Stored entries:
^^^^
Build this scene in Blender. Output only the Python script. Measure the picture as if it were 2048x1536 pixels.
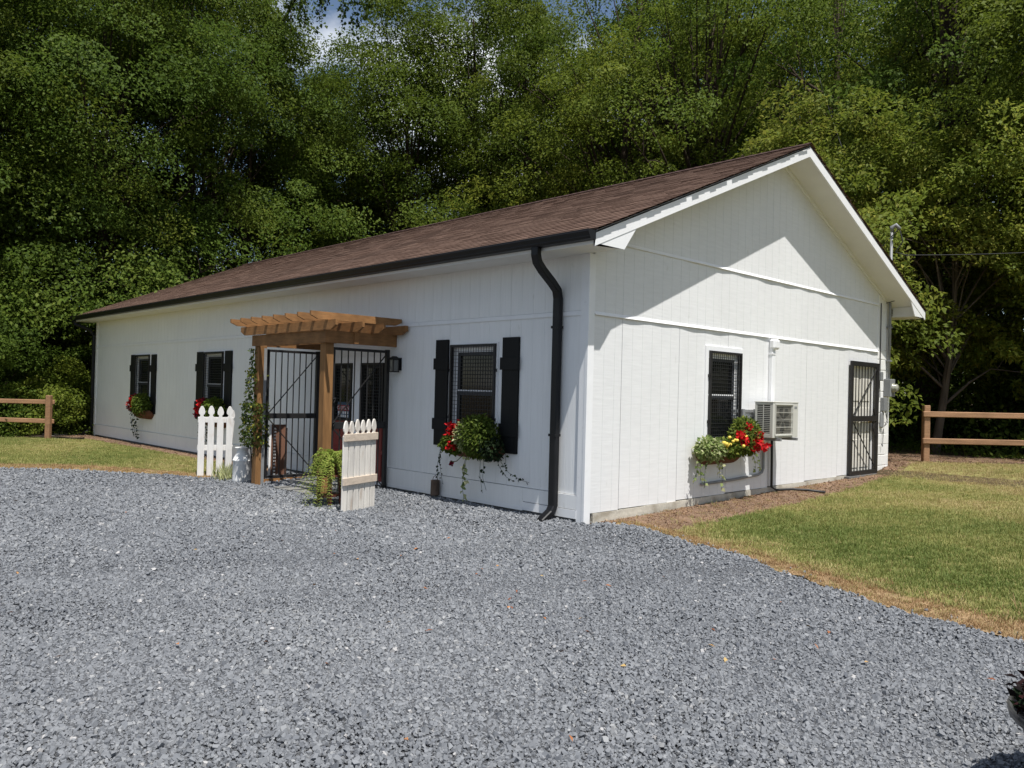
import bpy, math, random
import numpy as np
from mathutils import Vector, Matrix
from mathutils.geometry import delaunay_2d_cdt

for o in list(bpy.data.objects):
    bpy.data.objects.remove(o)
SC = bpy.context.scene
COL = SC.collection
random.seed(7)

# ------------------------------------------------------------------ camera, sky, sun, exposure
cd = bpy.data.cameras.new('camera')
cam = bpy.data.objects.new('camera', cd)
COL.objects.link(cam)
cd.lens, cd.sensor_width, cd.clip_end = 28.05, 36.0, 2000
R_ = Vector((0.69346, 0.72002, 0.02618)); U_ = Vector((-0.01091, -0.02583, 0.99961)); F_ = Vector((-0.72041, 0.69348, 0.01006))
m = Matrix((R_, U_, -F_)).transposed().to_4x4()
m.translation = (6.12, -7.11, 1.52)
cam.matrix_world = m
SC.camera = cam

SUN_DIR = Vector((-0.47, 0.165, -1.14)).normalized()          # the way the light travels
w = bpy.data.worlds.new('World'); SC.world = w; w.use_nodes = True
nt = w.node_tree; N = nt.nodes; Lk = nt.links
bg = N['Background']; bg.inputs[1].default_value = 0.075
sky = N.new('ShaderNodeTexSky'); sky.sky_type = 'NISHITA'; sky.sun_disc = False
sky.sun_elevation = math.asin(-SUN_DIR.z); sky.sun_rotation = math.atan2(-SUN_DIR.x, -SUN_DIR.y)
sky.air_density = 1.0; sky.dust_density = 0.7; sky.ozone_density = 0.6
tc = N.new('ShaderNodeTexCoord'); mp = N.new('ShaderNodeMapping'); mp.inputs['Scale'].default_value = (1, 1, 1.6)
mp.inputs['Location'].default_value = (1.3, 0.6, 0.2)
nz = N.new('ShaderNodeTexNoise'); nz.inputs['Scale'].default_value = 2.6; nz.inputs['Detail'].default_value = 7; nz.inputs['Roughness'].default_value = 0.55
rp = N.new('ShaderNodeValToRGB'); rp.color_ramp.elements[0].position = 0.50; rp.color_ramp.elements[1].position = 0.64
mx = N.new('ShaderNodeMix'); mx.data_type = 'RGBA'; mx.inputs[7].default_value = (11, 11.3, 11.8, 1)
Lk.new(tc.outputs['Generated'], mp.inputs[0]); Lk.new(mp.outputs[0], nz.inputs['Vector']); Lk.new(nz.outputs[0], rp.inputs[0])
Lk.new(rp.outputs[0], mx.inputs[0]); Lk.new(sky.outputs[0], mx.inputs[6]); Lk.new(mx.outputs[2], bg.inputs[0])

sd = bpy.data.lights.new('sun', 'SUN'); sun = bpy.data.objects.new('sun', sd); COL.objects.link(sun)
sd.energy = 4.4; sd.angle = math.radians(0.5); sd.color = (1.0, 0.975, 0.93)
sun.rotation_euler = SUN_DIR.to_track_quat('-Z', 'Y').to_euler()
SC.view_settings.view_transform = 'Standard'
SC.view_settings.look = 'None'
SC.view_settings.gamma = 1
SC.view_settings.use_curve_mapping = False
SC.view_settings.exposure = 0.48

# ------------------------------------------------------------------ material helpers
def mat(name, col, rough=0.7, spec=0.3, metal=0.0, noise=None, bump=None, tone=None, attr='FLAT', rand=0.0, trans=0.0, blotch=None):
    """noise=(scale, amount, stretch) varies the colour; bump=(scale, strength, dist, stretch); tone=[(pos,col)...] ramp over the 'tone' attribute"""
    M = bpy.data.materials.new(name); M.use_nodes = True
    t = M.node_tree; n = t.nodes; l = t.links
    b = n['Principled BSDF']; b.inputs['Roughness'].default_value = rough
    b.inputs['Specular IOR Level'].default_value = spec; b.inputs['Metallic'].default_value = metal
    c = n.new('ShaderNodeRGB'); c.outputs[0].default_value = (*col, 1); cur = c.outputs[0]
    tcn = n.new('ShaderNodeTexCoord')
    def vec(st):
        q = n.new('ShaderNodeMapping'); q.inputs['Scale'].default_value = st; l.new(tcn.outputs['Object'], q.inputs[0]); return q.outputs[0]
    if tone:
        a = n.new('ShaderNodeAttribute'); a.attribute_name = 'tone'; a.attribute_type = 'INSTANCER' if attr == 'INST' else 'GEOMETRY'
        r = n.new('ShaderNodeValToRGB'); e = r.color_ramp.elements
        while len(e) < len(tone): e.new(0.5)
        for k, (p, cc) in enumerate(tone): e[k].position = p; e[k].color = (*cc, 1)
        l.new(a.outputs['Fac'], r.inputs[0]); cur = r.outputs[0]
    def mulby(src_fac, lo, hi):
        nonlocal cur
        mr = n.new('ShaderNodeMapRange'); mr.inputs[1].default_value = 0.25; mr.inputs[2].default_value = 0.75
        mr.inputs[3].default_value = lo; mr.inputs[4].default_value = hi
        l.new(src_fac, mr.inputs[0])
        x = n.new('ShaderNodeMix'); x.data_type = 'RGBA'; x.blend_type = 'MULTIPLY'; x.inputs[0].default_value = 1
        l.new(cur, x.inputs[6]); l.new(mr.outputs[0], x.inputs[7]); cur = x.outputs[2]
    if noise:
        for (sc, am, st) in ([noise] if isinstance(noise[0], (int, float)) else noise):
            z = n.new('ShaderNodeTexNoise'); z.inputs['Scale'].default_value = sc; z.inputs['Detail'].default_value = 5
            l.new(vec(st), z.inputs['Vector']); mulby(z.outputs[0], 1 - am, 1 + am)
    if rand:
        oi = n.new('ShaderNodeObjectInfo'); mr = n.new('ShaderNodeMapRange'); mr.inputs[3].default_value = 1 - rand; mr.inputs[4].default_value = 1 + rand
        l.new(oi.outputs['Random'], mr.inputs[0])
        x = n.new('ShaderNodeMix'); x.data_type = 'RGBA'; x.blend_type = 'MULTIPLY'; x.inputs[0].default_value = 1
        l.new(cur, x.inputs[6]); l.new(mr.outputs[0], x.inputs[7]); cur = x.outputs[2]
    if blotch:                               # stains: colour, scale, stretch, threshold
        for (bc, sc, st, th, am) in blotch:
            z = n.new('ShaderNodeTexNoise'); z.inputs['Scale'].default_value = sc; z.inputs['Detail'].default_value = 6
            l.new(vec(st), z.inputs['Vector'])
            mr = n.new('ShaderNodeMapRange'); mr.inputs[1].default_value = th; mr.inputs[2].default_value = th + 0.14; mr.inputs[4].default_value = am
            l.new(z.outputs[0], mr.inputs[0])
            x = n.new('ShaderNodeMix'); x.data_type = 'RGBA'; x.inputs[7].default_value = (*bc, 1)
            l.new(mr.outputs[0], x.inputs[0]); l.new(cur, x.inputs[6]); cur = x.outputs[2]
    l.new(cur, b.inputs['Base Color'])
    if bump:
        sc, stg, dist, st = bump
        z = n.new('ShaderNodeTexNoise'); z.inputs['Scale'].default_value = sc; z.inputs['Detail'].default_value = 4
        l.new(vec(st), z.inputs['Vector'])
        bp = n.new('ShaderNodeBump'); bp.inputs['Strength'].default_value = stg; bp.inputs['Distance'].default_value = dist
        l.new(z.outputs[0], bp.inputs['Height']); l.new(bp.outputs[0], b.inputs['Normal'])
    if trans:
        tr = n.new('ShaderNodeBsdfTranslucent'); l.new(cur, tr.inputs[0])
        ms = n.new('ShaderNodeMixShader'); ms.inputs[0].default_value = trans
        l.new(b.outputs[0], ms.inputs[1]); l.new(tr.outputs[0], ms.inputs[2]); l.new(ms.outputs[0], n['Material Output'].inputs[0])
    return M

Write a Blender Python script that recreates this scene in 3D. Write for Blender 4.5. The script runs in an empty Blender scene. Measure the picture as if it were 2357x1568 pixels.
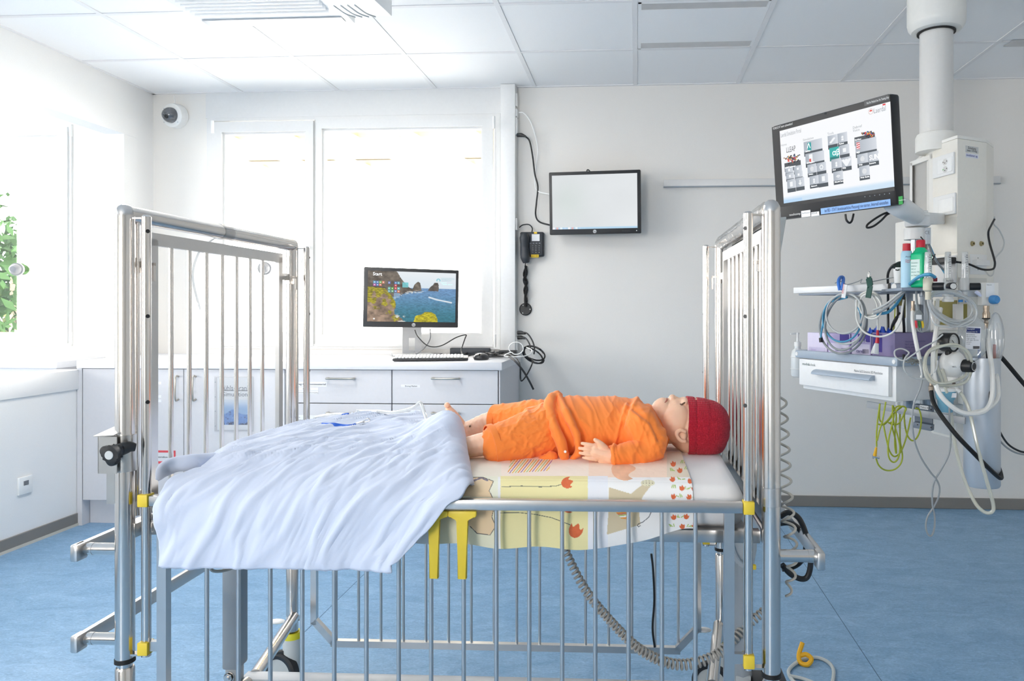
^^^^
> _TASK_:
Give back only a number, the number of lines where the string "picture" occurs.

> _RESULT OF THE TASK_:
2